356 A.2d 646 | D.C. | 1976
Richard Lee MOHLER, Appellant,
v.
Malcolm W. HOUSTON, Appellee.
District of Columbia Court of Appeals.
D. Carroll McGean, Upper Marlboro, Md., for appellant.
*647 Reid C. Tait, James C. Gregg and Hugh Lynch, Jr., Washington, D. C., were on the brief for appellee.
Before GALLAGHER, YEAGLEY and MACK, Associate Judges.
PER CURIAM:
This appeal from the entry of summary judgment in favor of the defendant in a suit for defamation was submitted for decision upon the briefs of the parties and the record. Appellee is the attorney for appellant's former wife, and the alleged libel was contained in a brief filed by appellee on behalf of the wife on appeal to this court in a prior domestic relations action, Mohler v. Mohler, D.C.App., 302 A.2d 737 (1973). The trial court granted defendant's summary judgment motion after finding, upon review of the record of the proceeding in which the offending brief was filed, that the alleged libel was made in the course of a judicial proceeding and was relevant thereto. We affirm.

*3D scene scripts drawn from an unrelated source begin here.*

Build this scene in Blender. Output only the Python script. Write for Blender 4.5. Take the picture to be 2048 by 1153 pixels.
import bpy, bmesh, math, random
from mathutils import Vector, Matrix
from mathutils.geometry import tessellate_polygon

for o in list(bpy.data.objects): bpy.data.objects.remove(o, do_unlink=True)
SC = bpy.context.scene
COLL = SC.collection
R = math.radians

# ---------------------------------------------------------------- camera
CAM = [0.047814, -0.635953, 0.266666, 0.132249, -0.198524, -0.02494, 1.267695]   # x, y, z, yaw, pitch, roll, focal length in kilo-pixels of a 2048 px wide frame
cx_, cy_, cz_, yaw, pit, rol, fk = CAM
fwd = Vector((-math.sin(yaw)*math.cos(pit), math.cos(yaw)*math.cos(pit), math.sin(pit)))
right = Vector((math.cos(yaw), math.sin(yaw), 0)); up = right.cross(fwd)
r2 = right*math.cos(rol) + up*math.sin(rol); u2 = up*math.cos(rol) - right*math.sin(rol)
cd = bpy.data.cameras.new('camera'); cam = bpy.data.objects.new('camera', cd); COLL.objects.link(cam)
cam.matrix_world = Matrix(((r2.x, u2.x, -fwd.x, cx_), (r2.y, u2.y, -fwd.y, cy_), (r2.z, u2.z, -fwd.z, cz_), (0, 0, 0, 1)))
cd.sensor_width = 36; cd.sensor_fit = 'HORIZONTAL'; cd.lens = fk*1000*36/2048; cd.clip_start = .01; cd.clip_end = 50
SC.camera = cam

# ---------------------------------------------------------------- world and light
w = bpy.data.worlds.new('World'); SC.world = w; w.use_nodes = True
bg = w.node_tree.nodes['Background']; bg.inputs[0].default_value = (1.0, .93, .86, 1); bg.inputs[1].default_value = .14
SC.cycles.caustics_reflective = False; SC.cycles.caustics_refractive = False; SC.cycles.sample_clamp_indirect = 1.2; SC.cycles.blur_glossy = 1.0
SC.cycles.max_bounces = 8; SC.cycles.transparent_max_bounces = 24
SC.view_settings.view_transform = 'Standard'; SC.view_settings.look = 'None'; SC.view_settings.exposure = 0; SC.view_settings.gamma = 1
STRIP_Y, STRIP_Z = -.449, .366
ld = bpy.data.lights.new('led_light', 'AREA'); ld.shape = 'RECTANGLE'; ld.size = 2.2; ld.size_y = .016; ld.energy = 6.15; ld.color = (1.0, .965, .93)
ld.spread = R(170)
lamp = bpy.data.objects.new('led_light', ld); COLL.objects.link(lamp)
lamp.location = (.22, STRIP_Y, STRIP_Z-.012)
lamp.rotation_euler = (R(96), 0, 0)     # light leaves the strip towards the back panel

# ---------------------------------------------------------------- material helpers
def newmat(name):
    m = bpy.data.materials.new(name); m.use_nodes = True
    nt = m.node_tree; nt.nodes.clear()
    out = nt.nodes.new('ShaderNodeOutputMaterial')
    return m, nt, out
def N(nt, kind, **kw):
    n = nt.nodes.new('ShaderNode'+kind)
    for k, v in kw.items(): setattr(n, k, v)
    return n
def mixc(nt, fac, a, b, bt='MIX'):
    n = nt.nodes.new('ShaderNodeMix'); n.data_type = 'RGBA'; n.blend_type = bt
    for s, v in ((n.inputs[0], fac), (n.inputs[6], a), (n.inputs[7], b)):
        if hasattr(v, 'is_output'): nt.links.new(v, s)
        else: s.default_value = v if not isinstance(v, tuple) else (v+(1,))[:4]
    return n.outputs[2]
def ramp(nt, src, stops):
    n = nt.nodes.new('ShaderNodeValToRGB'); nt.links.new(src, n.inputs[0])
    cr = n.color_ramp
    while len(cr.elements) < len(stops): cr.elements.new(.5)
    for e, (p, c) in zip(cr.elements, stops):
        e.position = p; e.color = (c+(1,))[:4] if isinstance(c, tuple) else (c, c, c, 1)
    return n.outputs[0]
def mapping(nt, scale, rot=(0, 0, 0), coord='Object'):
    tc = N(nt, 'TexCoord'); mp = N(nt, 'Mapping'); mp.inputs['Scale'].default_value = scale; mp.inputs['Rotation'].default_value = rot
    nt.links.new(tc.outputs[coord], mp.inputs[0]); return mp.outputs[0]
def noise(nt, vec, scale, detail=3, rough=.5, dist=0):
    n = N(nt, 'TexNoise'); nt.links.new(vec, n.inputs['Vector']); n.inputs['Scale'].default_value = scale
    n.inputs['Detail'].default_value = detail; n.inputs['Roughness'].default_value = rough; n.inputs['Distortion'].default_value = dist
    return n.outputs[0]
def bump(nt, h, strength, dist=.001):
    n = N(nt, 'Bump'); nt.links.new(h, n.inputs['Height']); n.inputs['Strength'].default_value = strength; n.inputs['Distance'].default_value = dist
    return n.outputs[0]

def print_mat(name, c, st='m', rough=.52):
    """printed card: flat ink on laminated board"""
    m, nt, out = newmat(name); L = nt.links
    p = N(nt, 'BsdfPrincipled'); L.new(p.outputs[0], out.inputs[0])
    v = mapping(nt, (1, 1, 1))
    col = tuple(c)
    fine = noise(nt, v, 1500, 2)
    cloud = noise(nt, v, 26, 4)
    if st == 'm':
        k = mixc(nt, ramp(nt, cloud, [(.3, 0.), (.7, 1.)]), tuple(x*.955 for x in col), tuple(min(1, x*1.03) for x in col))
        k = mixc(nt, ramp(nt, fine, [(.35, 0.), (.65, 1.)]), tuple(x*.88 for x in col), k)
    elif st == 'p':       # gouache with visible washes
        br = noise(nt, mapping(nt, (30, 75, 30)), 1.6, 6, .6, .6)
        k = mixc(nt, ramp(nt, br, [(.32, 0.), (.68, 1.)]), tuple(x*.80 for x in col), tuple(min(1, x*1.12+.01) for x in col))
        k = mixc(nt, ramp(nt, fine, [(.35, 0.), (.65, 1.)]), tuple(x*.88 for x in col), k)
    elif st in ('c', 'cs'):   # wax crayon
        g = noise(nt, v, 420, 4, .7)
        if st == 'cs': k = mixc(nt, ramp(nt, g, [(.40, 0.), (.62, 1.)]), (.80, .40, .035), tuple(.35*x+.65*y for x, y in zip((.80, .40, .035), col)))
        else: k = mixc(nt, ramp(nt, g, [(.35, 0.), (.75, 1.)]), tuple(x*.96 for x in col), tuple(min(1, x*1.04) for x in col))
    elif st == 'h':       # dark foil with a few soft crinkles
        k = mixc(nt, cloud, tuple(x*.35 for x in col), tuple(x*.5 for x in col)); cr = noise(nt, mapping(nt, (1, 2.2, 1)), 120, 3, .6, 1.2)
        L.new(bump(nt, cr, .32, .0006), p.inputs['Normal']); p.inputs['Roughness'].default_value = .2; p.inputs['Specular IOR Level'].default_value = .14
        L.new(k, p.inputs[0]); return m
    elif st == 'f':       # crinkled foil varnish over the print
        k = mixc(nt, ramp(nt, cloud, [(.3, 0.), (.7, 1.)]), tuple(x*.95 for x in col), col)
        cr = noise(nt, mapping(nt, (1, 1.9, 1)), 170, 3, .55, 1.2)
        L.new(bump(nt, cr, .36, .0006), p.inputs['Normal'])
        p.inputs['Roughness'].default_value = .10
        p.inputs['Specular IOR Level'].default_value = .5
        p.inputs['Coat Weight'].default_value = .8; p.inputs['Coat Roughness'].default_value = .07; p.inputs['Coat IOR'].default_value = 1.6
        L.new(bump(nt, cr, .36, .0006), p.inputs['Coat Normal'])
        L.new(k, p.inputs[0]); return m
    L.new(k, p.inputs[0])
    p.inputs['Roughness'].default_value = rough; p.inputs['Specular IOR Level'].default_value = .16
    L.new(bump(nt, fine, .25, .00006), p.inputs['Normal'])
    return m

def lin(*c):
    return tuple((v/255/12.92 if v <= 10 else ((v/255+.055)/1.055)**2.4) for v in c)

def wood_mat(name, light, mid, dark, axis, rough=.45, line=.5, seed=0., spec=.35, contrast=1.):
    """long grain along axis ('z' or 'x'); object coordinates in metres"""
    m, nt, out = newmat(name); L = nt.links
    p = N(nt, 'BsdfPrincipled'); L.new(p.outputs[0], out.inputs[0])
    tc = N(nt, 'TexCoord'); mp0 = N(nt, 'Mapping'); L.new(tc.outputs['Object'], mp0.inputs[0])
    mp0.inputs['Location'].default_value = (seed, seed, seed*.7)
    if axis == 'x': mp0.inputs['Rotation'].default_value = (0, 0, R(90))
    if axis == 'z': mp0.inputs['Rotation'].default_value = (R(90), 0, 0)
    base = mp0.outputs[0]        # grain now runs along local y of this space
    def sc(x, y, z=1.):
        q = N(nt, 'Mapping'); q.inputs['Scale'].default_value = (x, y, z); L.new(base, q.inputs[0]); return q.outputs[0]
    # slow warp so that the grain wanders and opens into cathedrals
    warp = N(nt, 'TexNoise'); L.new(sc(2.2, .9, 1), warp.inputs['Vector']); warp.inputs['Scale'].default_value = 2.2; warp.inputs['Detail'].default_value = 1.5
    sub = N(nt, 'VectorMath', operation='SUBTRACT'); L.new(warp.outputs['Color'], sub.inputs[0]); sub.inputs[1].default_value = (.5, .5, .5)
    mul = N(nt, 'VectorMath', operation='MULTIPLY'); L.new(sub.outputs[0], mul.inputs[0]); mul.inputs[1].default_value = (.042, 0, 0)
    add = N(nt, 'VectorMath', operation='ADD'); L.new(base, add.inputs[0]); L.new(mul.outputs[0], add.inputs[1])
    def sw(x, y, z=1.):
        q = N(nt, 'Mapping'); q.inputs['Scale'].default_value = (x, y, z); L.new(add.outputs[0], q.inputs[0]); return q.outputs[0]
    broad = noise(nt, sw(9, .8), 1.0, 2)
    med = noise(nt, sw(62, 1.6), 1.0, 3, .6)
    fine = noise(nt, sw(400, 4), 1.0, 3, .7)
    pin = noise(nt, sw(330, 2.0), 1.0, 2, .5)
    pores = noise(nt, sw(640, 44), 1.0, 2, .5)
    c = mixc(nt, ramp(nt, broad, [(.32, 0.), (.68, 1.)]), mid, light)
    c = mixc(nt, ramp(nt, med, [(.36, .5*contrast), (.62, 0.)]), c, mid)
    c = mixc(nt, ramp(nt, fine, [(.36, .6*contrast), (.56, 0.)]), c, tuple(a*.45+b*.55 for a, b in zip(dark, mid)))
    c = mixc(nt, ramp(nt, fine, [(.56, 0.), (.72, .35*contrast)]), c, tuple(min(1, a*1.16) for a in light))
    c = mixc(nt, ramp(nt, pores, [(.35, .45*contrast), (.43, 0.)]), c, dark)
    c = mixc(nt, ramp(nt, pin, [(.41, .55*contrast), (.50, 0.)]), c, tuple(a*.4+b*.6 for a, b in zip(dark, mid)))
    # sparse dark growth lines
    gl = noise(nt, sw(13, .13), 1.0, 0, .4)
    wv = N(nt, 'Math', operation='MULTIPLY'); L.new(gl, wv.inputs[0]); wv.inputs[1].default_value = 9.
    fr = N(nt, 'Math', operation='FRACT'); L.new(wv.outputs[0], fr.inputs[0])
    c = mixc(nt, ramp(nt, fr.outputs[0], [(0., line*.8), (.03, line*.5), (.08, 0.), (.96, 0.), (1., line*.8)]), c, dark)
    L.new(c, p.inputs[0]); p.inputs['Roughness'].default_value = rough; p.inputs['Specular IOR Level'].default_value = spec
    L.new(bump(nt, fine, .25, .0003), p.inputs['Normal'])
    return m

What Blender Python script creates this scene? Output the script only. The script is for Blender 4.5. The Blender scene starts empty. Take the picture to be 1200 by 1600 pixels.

An attorney in this jurisdiction is protected by an absolute privilege to publish false and defamatory matter of another during the course and as a part of a judicial proceeding in which he or she participates as counsel, as long as it has some relation to the proceeding. The communication need not be relevant in the legal sense; the term is very liberally construed.
[S]tatements in pleadings and affidavits are absolutely privileged if they have enough appearance of connection with the case in which they are filed so that a reasonable man might think them relevant. They need not be relevant in any strict sense. [Brown v. Shimabukuro, 73 App.D.C. 194, 195, 118 F.2d 17, 18 (1941).]
See also Geier v. Jordan, D.C.Mun.App., 107 A.2d 440 (1954); United States v. Hurt, (D.C.Cir., No. 72-2229, March 8, 1976, slip op. at 9-10); Young v. Young, 57 App.D.C. 157, 18 F.2d 807 (1927); Williams v. Williams, 169 F. Supp. 860 (D.D.C.1958); Restatement of Torts § 586 (1938). The question of relevance is a question of law for the court to determine. Young v. Young, supra, 57 App.D.C. at 158, 18 F.2d at 808.
The allegedly defamatory portion of the appellate brief consists of an almost verbatim repetition of statements contained in a pleading filed by the wife in the trial court at an earlier state of the same judicial proceeding. The husband had filed a motion seeking to modify the financial and custody terms of a decree entered by the Domestic Relations Branch of the District of Columbia Court of General Sessions;[1] the wife's alleged misconduct was one of the asserted grounds for the motion. In response, first in the Opposition to the Motion to Modify and then in the brief urging affirmance filed by appellee for the wife, the assertions in question were made regarding the appellant's conduct as husband and father.[2]
There can be no question that these assertions were relevant to the question of child custody in particular, and the conflicting claims of husband and wife in general. The trial court therefore committed no error in finding as a matter of law that the material in the brief was relevant to the judicial proceeding in which it was *648 filed and, as such, was absolutely privileged.
The judgment of the trial court is
Affirmed.
NOTES
[1] The Court of General Sessions is now the Superior Court of the District of Columbia. D.C.Code 1973, § 11-901.
[2] The alleged libel consisted of statements to the effect that the husband had deserted and abandoned his wife and children in favor of another woman at a time when his wife was pregnant with their fifth child; that the husband had carried on an affair prior to his actual desertion; that his conduct was bizarre and frightening; that appellant had shown little interest in the children since the parties' separation; and that the custody provisions of the agreement were drawn with a view to protecting the wife and children from appellant's irrational behavior and threats.